Barrel Life

trader388

Well-Known Member
Joined
Feb 12, 2004
Messages
323
Location
Wisconsin
what kind of barrel life can a guy expect to get out of the following before you start to really lose accuracy?

7mm rem mag:
7mm WSM
30-06:
300 win mag:
300 WSM:
300 ultra mag:
338 ultra mag:

[ 02-23-2004: Message edited by: trader388 ]

[ 02-24-2004: Message edited by: trader388 ]
 
anyone out there have any ideas on this? Using say...shilen match grade barrels.

[ 02-24-2004: Message edited by: trader388 ]
 
Ok I'll take a shot at it.
300UM -850
7RM -1070
300WM -1200
338UM -1290
300WSM-1750
30-06 -2340
Roughly
wink.gif
 
MikeCRs post is probably close and at least proportionally accurate.

However, other factors will play and be more determinate as to actual life.

such as

3 wide groove vs 4-6 standard groove?

do you shoot it fast and get the barrel hot and keep shooting?

how do you clean, how often etc?

hand lapped match versus factory barrel?

How hot are you pushing them?

Bottom line, push them fast, shoot fast with hot barrels, overbore cartidges and barrel life is like the gas guage on a big engine car. You can watch the guage go down and you had better be ordering another barrel by the time you put this one on.

BH

[ 02-25-2004: Message edited by: BountyHunter ]
 
FYI

John Voenida had 1700 rounds on his 30 Cal Magnum rifle when he set the 1000 yard 3.151" ten shot record at Williamsport several years ago.
It was a Clyde Hart barrel.
The write up was in one of the older Sierra Manuals.

Later
DC
smile.gif
 
Interesting post:

Lets take a .300 RUM which seems to be growing in popularity rapidly.

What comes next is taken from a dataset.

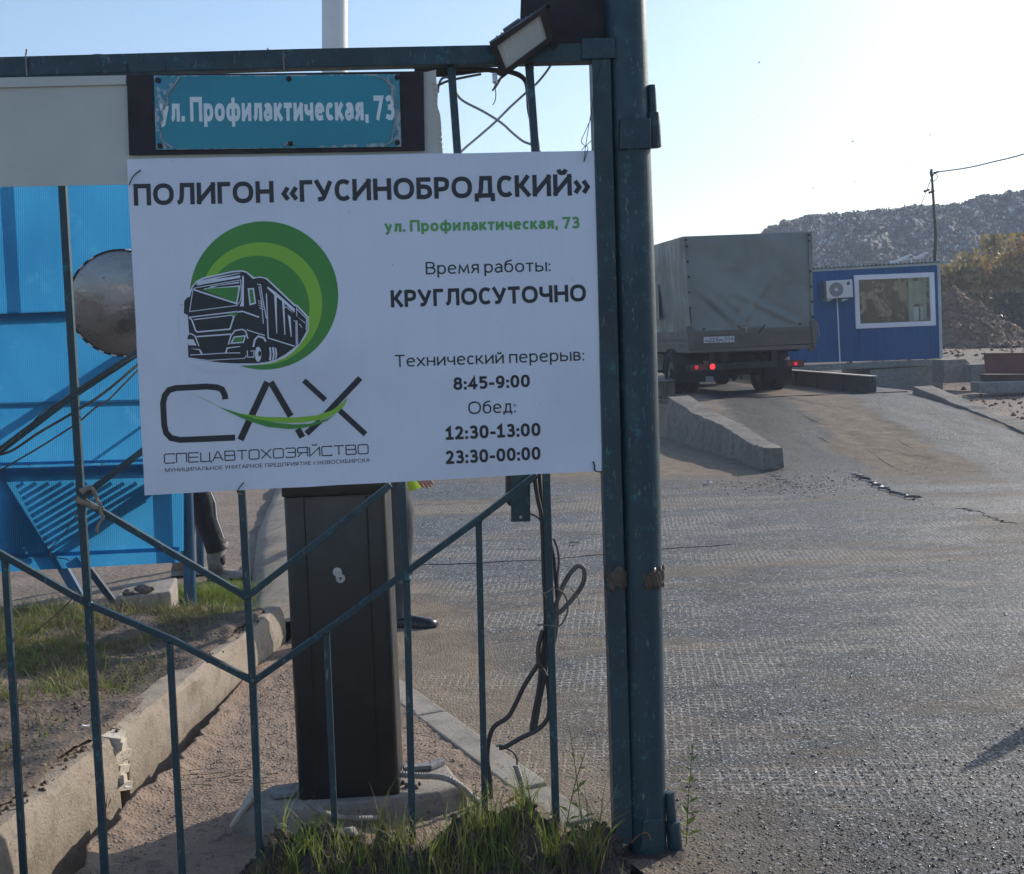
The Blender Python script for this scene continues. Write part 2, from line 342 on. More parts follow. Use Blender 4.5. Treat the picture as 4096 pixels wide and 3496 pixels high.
tan = t.mix(t.ramp(t.noise(6, 7, 0.7), [(0.35, 0.0), (0.65, 1.0)]), (0.35, 0.28, 0.21), (0.23, 0.185, 0.14))
c = t.mix(tanm, base, tan)
# pressed mesh imprint: dusty lines of a square net
def lines(ax, sp, w):
    f = t.math('FRACT', t.math('DIVIDE', ax, sp)); return t.math('LESS_THAN', f, w)
rx = t.xyz(t.mapped((1, 1, 1), (0, 0, 0.10)))
wob = t.math('MULTIPLY', t.noise(2.0, 2), 0.03)
lx = lines(t.math('ADD', rx[0], wob), 0.034, 0.24); ly = lines(t.math('ADD', rx[1], wob), 0.034, 0.24)
net = t.math('MULTIPLY', t.math('MAXIMUM', lx, ly), t.ramp(t.noise(30, 3, 0.7), [(0.40, 0.15), (0.60, 1.0)]))
q = t.n.new('ShaderNodeMapRange'); q.inputs[1].default_value = 12.2; q.inputs[2].default_value = 11.2; t.lk(Y, q.inputs[0])
q2 = t.n.new('ShaderNodeMapRange'); q2.inputs[1].default_value = 3.7; q2.inputs[2].default_value = 4.3; t.lk(t.math('ADD', Y, t.math('MULTIPLY', t.noise(3, 3), 0.5)), q2.inputs[0])
netm = t.math('MULTIPLY', t.math('MULTIPLY', net, t.ramp(t.noise(1.1, 7, 0.7, vec=t.mapped((0.5, 1.3, 1))), [(0.49, 0.0), (0.55, 0.85)])), t.math('MULTIPLY', q.outputs[0], q2.outputs[0]))
c = t.mix(netm, c, (0.46, 0.39, 0.31))
t.color(c); t.lk(t.mix(tanm, 0.22, 0.04), t.b.inputs['Specular IOR Level'])
t.rough(t.mix(tanm, t.ramp(t.noise(45, 3), [(0.35, 0.36), (0.65, 0.66)]), 0.9))
h = t.mix(0.45, t.noise(150, 4, 0.7), t.ramp(t.voro(85), [(0.0, 1.0), (0.6, 0.0)]))
h = t.mix(t.math('MULTIPLY', netm, 0.12), h, t.math('SUBTRACT', 1.0, net))
t.bump(h, 1.0, 0.018)
M['road'] = t.m
M['crack'] = MAT('crack_dark', (0.015, 0.014, 0.014), (0.025, 0.022, 0.02), 20, 0.9, bstr=0.5)
M['lip'] = MAT('broken_asphalt_edge', (0.06, 0.06, 0.062), (0.10, 0.095, 0.09), 30, 0.5, bscale=90, bstr=0.8)
# polycarbonate
t = NT('blue_polycarbonate')
rib = t.math('FRACT', t.math('DIVIDE', t.xyz()[0], 0.011)); ribm = t.math('LESS_THAN', rib, 0.18)
c = t.mix(t.ramp(t.noise(2.0, 5), [(0.35, 0.0), (0.65, 1.0)]), (0.035, 0.235, 0.46), (0.024, 0.185, 0.39))
c = t.mix(t.math('MULTIPLY', ribm, 0.35), c, (0.015, 0.20, 0.42))
c = t.mix(t.ramp(t.noise(7, 6, 0.7), [(0.56, 0.0), (0.75, 0.35)]), c, (0.12, 0.42, 0.62))
t.color(c); t.rough(0.35)
tr = t.n.new('ShaderNodeBsdfTranslucent'); t.lk(c, tr.inputs[0]); mx = t.n.new('ShaderNodeMixShader'); mx.inputs[0].default_value = 0.78
t.lk(t.b.outputs[0], mx.inputs[1]); t.lk(tr.outputs[0], mx.inputs[2]); t.lk(mx.outputs[0], t.n['Material Output'].inputs[0]); M['poly'] = t.m
M['frame_dark'] = MAT('dark_frame', (0.012, 0.035, 0.06), (0.009, 0.025, 0.045), 8, 0.5)
t = NT('dusty_mirror'); c = t.mix(t.ramp(t.noise(3.0, 5), [(0.4, 0.0), (0.7, 1.0)]), (0.26, 0.26, 0.27), (0.20, 0.18, 0.17))
c = t.mix(t.ramp(t.noise(26, 4, 0.7), [(0.68, 0.0), (0.71, 1.0)]), c, (0.05, 0.035, 0.03)); t.color(c)
t.b.inputs['Metallic'].default_value = 0.8; t.rough(t.ramp(t.noise(5), [(0.4, 0.16), (0.6, 0.4)])); t.bump(t.noise(7, 3), 0.3, 0.02); M['mirror'] = t.m
M['black_rim'] = MAT('rim_black', (0.015, 0.015, 0.018), None, 10, 0.5); M['white_rim'] = MAT('rim_white', (0.6, 0.62, 0.66), None, 10, 0.5)
# vegetation
def leafmat(name, cols, sc=6, trans=0.35):
    t = NT(name); k = len(cols); n = t.noise(sc, 3, 0.6)
    c = t.ramp(n, [(0.3+0.4*i/max(1, k-1), cc) for i, cc in enumerate(cols)]); t.color(c); t.rough(0.55)
    tr = t.n.new('ShaderNodeBsdfTranslucent'); t.lk(t.mix(0.5, c, (0.25, 0.3, 0.05), 'ADD') if False else c, tr.inputs[0]); mx = t.n.new('ShaderNodeMixShader'); mx.inputs[0].default_value = trans
    t.lk(t.b.outputs[0], mx.inputs[1]); t.lk(tr.outputs[0], mx.inputs[2]); t.lk(mx.outputs[0], t.n['Material Output'].inputs[0]); return t.m
M['grass'] = leafmat('grass_green', [(0.08, 0.14, 0.02), (0.17, 0.23, 0.04), (0.34, 0.35, 0.10)], 14, 0.5)
M['grass_dry'] = leafmat('grass_dry', [(0.24, 0.17, 0.08), (0.15, 0.105, 0.055), (0.36, 0.29, 0.16)], 14, 0.3)
M['leaf_autumn'] = leafmat('autumn_leaves', [(0.13, 0.12, 0.03), (0.27, 0.20, 0.045), (0.36, 0.18, 0.04), (0.30, 0.24, 0.055)], 0.45, 0.45)
M['leaf_dark'] = leafmat('dark_leaves', [(0.05, 0.055, 0.025), (0.09, 0.075, 0.03), (0.06, 0.05, 0.03)], 0.7, 0.3)
M['bark'] = MAT('bark', (0.10, 0.085, 0.07), (0.06, 0.05, 0.045), 6, 0.9)
M['fire_leaf'] = MAT('orange_leaf', (0.55, 0.16, 0.04), None, 10, 0.6)
# booth, truck
t = NT('booth_blue'); c = t.mix(t.ramp(t.noise(1.2, 5), [(0.35, 0.0), (0.65, 1.0)]), (0.004, 0.085, 0.25), (0.003, 0.068, 0.21)); t.color(c); t.rough(0.5); t.b.inputs['Specular IOR Level'].default_value = 0.2; M['booth'] = t.m
M['booth_trim'] = MAT('booth_trim', (0.42, 0.50, 0.52), (0.28, 0.38, 0.42), 1.5, 0.5, c3=(0.40, 0.33, 0.25), s3=3)
M['pvc'] = MAT('white_pvc', (0.72, 0.72, 0.80), (0.68, 0.68, 0.76), 3, 0.4, bstr=0)
M['roof'] = MAT('roof_sheet', (0.25, 0.26, 0.26), (0.16, 0.16, 0.16), 3, 0.5, 0.3)
t = NT('window_glass'); c = t.mix(t.ramp(t.noise(0.9, 6, 0.65, dist=0.8), [(0.42, 0.0), (0.58, 1.0)]), (0.10, 0.075, 0.06), (0.25, 0.21, 0.17)); t.color(c)  # brown blotches paint a reflected heap into the glass colour
t.rough(0.06); t.b.inputs['Specular IOR Level'].default_value = 0.8; M['glass'] = t.m
M['blind'] = MAT('inner_curtain', (0.45, 0.50, 0.45), (0.30, 0.34, 0.30), 3, 0.6)
M['ac'] = MAT('air_conditioner_white', (0.62, 0.62, 0.64), (0.56, 0.56, 0.58), 4, 0.4, bstr=0); M['ac_dark'] = MAT('air_conditioner_grille', (0.10, 0.105, 0.11), None, 10, 0.5, bstr=0)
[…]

What would be the expected barrel life with a match grade 3 groove vs. 6 groove barrel allowing proper cooling, and cleaning?

Frank D
 
Bore capacity in grains is a observed 'grains loaded' capacity where you would get excellent barrel life for a given caliber. For instance, 47.4gr loaded and burned in a .308 bore should offer a potential of ~3500 max accurate life. The standard for this is the 6PPC. It is a preset value, and does not go into firing rate, use of moly, chrome linnings, pressure, powder type, amount pushed down the barrel-vs-burnt in the case, neck length/shoulder angle/flame point, etc. Things that are less than tangeble. That would be a helluva program!
Also, don't confuse this with "bore-overbore", or in expansion factor calcs. Thats completely different.

I doubt that the Barnes coating amounts to anything other than friction/fouling reduction. Needed due to being a solid. Moly on the otherhand, actually flashes, drawing heat from the process, and potentially improving barrel life. This will probably be introduced in upcoming reloading powders. But I won't use it unless they can keep it from coating to my bore.

[ 02-26-2004: Message edited by: Mikecr ]
 
according to barnes little bar charts xlc's reduce pressure much more than moly. Pressure creates heat so in theory xlc would have the edge over moly in this category?